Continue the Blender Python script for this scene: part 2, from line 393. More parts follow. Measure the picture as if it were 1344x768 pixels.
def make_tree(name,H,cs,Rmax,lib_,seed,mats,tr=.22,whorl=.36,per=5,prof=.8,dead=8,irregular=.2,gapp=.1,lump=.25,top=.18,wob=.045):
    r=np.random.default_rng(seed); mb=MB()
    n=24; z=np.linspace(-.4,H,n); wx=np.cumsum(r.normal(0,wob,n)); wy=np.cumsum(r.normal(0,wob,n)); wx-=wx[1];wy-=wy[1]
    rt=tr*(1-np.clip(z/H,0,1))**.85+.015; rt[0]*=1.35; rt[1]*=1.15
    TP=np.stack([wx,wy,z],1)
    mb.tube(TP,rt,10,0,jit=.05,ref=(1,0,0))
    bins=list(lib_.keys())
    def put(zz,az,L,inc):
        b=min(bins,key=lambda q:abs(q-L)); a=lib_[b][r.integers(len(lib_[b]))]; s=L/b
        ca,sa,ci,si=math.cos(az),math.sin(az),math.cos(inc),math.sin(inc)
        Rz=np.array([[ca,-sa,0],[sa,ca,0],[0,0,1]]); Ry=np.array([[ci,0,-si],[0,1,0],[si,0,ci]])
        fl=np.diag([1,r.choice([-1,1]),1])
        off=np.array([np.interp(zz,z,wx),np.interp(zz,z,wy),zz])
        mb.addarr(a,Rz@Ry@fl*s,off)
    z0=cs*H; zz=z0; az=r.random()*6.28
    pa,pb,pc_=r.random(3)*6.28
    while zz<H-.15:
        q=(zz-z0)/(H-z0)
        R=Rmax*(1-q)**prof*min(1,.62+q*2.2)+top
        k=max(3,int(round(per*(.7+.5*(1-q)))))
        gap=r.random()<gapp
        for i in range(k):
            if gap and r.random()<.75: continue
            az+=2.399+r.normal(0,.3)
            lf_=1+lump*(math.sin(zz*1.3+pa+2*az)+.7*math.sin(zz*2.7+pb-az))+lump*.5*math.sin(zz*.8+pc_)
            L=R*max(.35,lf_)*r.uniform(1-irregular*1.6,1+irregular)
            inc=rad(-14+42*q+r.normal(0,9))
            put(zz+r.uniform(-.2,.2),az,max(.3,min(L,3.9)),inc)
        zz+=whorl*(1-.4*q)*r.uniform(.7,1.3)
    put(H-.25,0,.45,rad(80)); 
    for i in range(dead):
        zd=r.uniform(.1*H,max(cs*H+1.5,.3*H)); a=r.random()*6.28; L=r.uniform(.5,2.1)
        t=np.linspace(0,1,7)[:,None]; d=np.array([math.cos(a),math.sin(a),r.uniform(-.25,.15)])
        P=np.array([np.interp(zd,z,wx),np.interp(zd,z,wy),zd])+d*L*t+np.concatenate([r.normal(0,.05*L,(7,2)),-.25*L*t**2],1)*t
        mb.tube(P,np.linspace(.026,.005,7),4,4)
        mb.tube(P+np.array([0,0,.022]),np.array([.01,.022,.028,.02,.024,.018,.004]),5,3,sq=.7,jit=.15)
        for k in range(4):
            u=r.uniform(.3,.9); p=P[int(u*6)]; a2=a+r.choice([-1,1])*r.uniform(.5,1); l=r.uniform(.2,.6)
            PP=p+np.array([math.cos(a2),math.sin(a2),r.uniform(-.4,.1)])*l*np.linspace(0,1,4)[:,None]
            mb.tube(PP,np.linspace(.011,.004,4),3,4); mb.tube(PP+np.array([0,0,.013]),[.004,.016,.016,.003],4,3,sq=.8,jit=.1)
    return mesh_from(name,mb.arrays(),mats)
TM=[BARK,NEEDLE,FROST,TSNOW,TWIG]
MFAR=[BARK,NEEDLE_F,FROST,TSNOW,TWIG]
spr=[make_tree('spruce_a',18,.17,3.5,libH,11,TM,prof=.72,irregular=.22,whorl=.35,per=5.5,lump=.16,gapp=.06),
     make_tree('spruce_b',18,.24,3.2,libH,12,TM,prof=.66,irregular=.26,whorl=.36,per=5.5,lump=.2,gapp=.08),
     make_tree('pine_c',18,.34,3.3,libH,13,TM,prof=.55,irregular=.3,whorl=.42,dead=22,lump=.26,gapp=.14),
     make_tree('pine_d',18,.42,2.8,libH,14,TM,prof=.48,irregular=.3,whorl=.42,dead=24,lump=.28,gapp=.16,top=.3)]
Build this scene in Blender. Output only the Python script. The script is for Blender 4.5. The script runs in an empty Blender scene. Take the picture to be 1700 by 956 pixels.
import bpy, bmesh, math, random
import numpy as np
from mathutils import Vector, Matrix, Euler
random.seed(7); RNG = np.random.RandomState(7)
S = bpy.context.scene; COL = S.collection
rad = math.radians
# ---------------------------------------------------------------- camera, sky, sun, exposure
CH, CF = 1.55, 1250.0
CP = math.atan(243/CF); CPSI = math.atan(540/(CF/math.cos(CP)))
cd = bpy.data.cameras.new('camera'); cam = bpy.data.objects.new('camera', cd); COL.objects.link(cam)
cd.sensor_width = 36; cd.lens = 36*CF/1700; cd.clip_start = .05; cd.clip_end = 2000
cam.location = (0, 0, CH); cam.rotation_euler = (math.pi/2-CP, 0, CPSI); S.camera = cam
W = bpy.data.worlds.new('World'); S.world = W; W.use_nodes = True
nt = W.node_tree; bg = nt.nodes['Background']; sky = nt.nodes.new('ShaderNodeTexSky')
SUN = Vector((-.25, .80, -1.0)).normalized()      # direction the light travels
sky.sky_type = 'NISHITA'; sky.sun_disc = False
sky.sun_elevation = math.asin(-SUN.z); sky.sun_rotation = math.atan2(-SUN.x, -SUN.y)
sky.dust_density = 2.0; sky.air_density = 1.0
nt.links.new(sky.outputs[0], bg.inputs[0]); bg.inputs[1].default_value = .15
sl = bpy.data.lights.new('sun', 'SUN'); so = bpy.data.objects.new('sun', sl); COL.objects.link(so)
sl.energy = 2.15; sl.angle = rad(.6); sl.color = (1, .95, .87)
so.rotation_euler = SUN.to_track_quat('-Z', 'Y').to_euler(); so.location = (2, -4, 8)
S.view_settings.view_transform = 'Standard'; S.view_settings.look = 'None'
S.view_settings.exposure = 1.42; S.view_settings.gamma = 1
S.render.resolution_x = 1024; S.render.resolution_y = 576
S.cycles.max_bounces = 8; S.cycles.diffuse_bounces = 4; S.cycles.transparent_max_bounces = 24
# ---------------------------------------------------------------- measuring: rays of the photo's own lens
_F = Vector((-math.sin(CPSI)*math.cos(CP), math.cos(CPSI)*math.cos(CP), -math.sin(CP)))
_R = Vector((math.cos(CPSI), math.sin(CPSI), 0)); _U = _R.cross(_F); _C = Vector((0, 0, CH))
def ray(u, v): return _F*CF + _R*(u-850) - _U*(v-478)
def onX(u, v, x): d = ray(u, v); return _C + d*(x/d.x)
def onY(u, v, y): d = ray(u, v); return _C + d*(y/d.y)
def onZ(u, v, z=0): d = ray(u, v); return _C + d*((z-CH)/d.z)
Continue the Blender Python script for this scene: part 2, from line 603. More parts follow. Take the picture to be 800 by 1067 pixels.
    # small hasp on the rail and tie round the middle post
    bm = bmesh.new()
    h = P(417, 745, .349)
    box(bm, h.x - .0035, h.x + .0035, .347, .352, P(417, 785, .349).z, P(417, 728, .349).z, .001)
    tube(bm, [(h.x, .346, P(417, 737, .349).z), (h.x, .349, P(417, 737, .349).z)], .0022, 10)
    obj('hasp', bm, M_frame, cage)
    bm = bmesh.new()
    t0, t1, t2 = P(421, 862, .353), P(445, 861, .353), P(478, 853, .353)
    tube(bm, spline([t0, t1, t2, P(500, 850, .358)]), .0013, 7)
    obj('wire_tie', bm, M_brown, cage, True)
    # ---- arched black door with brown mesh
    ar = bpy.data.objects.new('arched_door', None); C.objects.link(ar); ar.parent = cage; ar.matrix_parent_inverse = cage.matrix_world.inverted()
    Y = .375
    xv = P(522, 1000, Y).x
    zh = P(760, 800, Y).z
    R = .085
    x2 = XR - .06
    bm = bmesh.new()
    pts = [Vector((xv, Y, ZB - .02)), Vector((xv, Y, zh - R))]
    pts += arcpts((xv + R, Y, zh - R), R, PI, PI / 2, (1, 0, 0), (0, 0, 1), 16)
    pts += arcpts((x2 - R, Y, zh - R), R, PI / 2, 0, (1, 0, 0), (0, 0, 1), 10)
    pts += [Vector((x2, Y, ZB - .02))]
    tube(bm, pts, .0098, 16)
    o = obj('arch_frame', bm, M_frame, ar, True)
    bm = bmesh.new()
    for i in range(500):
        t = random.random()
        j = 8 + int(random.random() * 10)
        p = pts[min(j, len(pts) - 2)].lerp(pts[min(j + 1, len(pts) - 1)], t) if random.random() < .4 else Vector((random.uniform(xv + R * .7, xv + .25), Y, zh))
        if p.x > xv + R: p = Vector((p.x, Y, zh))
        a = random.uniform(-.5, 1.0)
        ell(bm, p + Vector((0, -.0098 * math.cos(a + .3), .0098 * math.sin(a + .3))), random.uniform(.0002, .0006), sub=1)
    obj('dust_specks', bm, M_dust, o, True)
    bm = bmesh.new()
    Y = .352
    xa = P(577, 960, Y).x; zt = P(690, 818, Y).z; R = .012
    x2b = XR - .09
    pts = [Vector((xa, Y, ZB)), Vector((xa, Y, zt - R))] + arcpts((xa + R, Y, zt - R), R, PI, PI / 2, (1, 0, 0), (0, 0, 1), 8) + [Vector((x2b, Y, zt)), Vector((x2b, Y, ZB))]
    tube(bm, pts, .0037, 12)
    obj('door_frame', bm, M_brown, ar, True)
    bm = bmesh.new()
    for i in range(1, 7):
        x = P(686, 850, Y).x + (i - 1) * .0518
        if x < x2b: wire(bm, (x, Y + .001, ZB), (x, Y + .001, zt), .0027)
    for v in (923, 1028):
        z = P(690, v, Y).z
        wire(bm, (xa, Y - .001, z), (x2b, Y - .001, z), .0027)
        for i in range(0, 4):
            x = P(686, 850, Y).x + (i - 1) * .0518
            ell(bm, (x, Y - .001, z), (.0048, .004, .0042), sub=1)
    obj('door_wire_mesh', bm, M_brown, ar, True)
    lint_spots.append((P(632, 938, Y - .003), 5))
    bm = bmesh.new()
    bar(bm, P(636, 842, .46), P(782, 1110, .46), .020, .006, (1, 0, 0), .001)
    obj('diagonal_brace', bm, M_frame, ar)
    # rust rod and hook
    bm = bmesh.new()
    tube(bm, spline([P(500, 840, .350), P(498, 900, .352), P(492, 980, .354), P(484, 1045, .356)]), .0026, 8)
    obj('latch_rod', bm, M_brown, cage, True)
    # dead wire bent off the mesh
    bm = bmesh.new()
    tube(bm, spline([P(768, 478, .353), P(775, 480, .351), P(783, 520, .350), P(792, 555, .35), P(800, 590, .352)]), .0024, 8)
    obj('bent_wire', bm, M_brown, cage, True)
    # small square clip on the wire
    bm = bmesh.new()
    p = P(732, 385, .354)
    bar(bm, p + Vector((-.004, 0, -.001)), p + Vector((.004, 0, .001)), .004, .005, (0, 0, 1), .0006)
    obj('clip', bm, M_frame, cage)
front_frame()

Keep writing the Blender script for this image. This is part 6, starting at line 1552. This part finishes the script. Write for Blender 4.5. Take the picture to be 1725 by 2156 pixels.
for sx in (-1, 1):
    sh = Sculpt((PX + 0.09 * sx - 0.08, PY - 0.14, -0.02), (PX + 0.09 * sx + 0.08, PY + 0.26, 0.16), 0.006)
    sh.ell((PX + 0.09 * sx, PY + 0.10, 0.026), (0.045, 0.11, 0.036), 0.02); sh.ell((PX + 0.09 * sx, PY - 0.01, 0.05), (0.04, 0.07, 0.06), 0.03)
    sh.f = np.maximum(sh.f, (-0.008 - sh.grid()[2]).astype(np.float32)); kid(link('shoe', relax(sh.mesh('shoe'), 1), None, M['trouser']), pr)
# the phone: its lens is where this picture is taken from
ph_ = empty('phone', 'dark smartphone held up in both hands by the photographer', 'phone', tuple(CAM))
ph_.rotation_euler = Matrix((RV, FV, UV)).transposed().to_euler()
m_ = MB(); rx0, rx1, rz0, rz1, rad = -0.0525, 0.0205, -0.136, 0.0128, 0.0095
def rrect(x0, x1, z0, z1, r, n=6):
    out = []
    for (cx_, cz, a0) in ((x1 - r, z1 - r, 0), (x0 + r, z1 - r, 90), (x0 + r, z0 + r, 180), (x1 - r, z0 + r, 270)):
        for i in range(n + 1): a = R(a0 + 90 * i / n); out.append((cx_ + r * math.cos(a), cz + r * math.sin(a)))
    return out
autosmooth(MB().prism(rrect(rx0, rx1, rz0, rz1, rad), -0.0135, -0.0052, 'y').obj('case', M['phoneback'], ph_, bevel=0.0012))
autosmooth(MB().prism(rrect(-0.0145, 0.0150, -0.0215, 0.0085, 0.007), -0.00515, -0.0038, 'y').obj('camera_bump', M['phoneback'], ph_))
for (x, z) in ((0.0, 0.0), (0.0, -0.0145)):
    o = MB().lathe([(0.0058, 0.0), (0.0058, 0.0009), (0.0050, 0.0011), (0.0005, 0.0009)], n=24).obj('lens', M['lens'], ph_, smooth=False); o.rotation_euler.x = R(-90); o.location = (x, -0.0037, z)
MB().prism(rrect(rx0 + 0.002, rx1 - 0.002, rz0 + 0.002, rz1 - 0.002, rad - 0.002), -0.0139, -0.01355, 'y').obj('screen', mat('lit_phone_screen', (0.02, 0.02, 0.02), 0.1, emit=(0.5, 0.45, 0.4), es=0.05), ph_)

——

- [Problem requirements]: Using the listing above, show each line holding the string "TSNOW".

- [Solution]:
TM=[BARK,NEEDLE,FROST,TSNOW,TWIG]
MFAR=[BARK,NEEDLE_F,FROST,TSNOW,TWIG]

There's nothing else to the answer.